In a report filed with FERC on Sept. 23, NERC said the ERO’s Find, Fix, Track and Report (FFT) and Compliance Exception (CE) programs “are meeting the commission’s expectations” and streamlining the handling of lower-risk noncompliance cases by the ERO Enterprise (RC11-6).
NERC and its regional entities proposed the FFT program in 2011 as an alternative to Notices of Penalty (NOPs) and spreadsheet Notices of Penalty (SNOPs) for processing minimal- and moderate-risk reliability standard violations. Similarly, the CE program, approved by FERC in 2015, allows the processing of minimal-risk violations without penalty; compliance exceptions are also not included in entities’ compliance history for penalty purposes. (See New NERC Enforcement Methods Allow Self-Logging Minor Risk Issues.)
Under both processes, the registered entity must mitigate the noncompliance and make the facts and circumstances of the incident available for review by NERC and appropriate governmental authorities. Instances of noncompliance are tracked and analyzed to identify emerging risks and trends, and entities can object to the use of the process.
A condition of FERC’s 2012 approval of the FFT program is that NERC submit annual reports on the program’s progress over the previous year. CE program reports were added to this requirement in 2015.
In this year’s report, NERC staff wrote that both programs have become the preferred means for handling moderate- or minimal-risk violations since their introduction, with 137 of 177 moderate instances handled via FTT in 2024 and 1,371 of 1,483 minimal instances processed as CEs.
Most minimal-risk violations have been processed as CEs each year since the program began in 2015. Most moderate-risk violations were filed as SNOPs or NOPs until 2019, but in that year, FFTs accounted for the majority of cases and more than half in every year since then.

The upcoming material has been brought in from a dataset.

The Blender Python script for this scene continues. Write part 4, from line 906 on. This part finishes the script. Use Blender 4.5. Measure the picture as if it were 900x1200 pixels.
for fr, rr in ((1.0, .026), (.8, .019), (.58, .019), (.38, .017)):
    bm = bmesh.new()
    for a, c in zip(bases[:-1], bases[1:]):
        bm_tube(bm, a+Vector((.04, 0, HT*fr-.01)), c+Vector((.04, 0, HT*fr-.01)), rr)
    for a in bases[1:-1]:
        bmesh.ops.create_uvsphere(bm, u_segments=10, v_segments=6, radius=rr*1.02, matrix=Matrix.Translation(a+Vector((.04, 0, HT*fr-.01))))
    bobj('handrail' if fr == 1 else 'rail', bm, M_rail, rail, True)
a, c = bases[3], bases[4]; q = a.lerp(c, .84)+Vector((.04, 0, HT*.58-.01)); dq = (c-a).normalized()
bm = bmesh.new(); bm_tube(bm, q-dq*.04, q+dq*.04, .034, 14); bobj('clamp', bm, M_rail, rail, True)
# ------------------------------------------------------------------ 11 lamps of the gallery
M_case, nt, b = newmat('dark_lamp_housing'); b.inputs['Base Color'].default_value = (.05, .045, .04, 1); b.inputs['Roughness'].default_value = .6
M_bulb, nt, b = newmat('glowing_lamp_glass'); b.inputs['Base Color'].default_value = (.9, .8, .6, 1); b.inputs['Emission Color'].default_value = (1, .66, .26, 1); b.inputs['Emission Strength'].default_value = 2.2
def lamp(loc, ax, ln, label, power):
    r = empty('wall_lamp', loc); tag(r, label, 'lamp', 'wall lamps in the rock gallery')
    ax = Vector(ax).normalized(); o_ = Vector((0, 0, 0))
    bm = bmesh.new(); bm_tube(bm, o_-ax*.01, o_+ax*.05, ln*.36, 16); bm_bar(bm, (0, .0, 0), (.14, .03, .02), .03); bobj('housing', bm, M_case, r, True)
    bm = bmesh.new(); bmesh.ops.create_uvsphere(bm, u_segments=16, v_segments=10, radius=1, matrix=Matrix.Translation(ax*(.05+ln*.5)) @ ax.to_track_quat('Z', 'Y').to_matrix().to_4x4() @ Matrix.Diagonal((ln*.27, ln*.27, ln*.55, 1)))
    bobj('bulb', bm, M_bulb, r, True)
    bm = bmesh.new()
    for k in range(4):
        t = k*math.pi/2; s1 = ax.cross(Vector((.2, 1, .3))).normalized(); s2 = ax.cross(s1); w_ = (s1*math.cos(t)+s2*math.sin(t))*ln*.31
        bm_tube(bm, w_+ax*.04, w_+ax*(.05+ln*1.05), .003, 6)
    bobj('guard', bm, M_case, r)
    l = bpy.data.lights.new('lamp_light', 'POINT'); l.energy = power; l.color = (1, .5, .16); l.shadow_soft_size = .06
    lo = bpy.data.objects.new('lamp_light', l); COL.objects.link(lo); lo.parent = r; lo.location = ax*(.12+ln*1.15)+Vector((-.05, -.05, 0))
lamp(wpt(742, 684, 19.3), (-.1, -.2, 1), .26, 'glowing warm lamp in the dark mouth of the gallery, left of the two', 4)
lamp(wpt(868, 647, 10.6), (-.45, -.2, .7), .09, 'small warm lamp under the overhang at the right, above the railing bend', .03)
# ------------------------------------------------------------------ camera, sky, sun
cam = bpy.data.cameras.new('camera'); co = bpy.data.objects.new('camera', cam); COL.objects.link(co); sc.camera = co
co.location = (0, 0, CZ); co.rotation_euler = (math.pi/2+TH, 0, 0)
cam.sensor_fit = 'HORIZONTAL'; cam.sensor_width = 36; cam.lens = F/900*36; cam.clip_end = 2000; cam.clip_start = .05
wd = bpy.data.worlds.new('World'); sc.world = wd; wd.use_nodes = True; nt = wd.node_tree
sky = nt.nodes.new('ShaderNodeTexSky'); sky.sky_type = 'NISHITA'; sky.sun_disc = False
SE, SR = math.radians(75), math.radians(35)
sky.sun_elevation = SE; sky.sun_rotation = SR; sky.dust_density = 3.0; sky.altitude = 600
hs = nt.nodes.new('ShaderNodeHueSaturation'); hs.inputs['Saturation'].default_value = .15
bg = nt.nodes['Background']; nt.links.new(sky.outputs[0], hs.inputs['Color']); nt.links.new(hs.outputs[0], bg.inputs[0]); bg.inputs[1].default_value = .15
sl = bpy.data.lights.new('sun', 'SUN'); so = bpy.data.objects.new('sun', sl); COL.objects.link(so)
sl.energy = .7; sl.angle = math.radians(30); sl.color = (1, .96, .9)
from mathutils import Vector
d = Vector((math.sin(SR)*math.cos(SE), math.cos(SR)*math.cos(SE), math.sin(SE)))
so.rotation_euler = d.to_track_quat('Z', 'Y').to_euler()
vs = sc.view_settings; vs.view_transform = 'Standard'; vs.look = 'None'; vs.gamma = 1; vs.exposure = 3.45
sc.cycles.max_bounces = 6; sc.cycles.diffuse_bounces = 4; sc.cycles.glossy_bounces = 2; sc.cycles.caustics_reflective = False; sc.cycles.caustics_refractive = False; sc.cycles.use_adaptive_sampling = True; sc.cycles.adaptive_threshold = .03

“The availability of dispositions not involving settlements or penalties encourages registered entities to conduct their own assessment of their compliance programs … and to report noncompliance found during that assessment knowing that they will not face a settlement or penalty for lower-risk noncompliance,” the report’s authors wrote, adding that “the regional entities’ effective use of FFTs and CEs shows increased consistency in processing and understanding of the risk associated with individual noncompliance across the ERO Enterprise.”
NERC’s report also discussed the results of a joint review by staff from FERC and the ERO of FFTs and CEs submitted to the commission between October 2023 and September 2024. The review began in October 2024 and ended in August 2025; ERO and commission staff reviewed 32 FFTs and 33 CEs, aiming to determine whether REs were properly implementing the programs.
FERC staff agreed with REs’ risk determinations for all sample FFTs and CEs, saying that the assessments “clearly identified the factors affecting the risk prior to mitigation,” and that none of the cases “contained any material misrepresentations by the registered entities.” They concluded that the joint review shows “significant alignment across the ERO Enterprise” regarding the processing of individual noncompliance cases.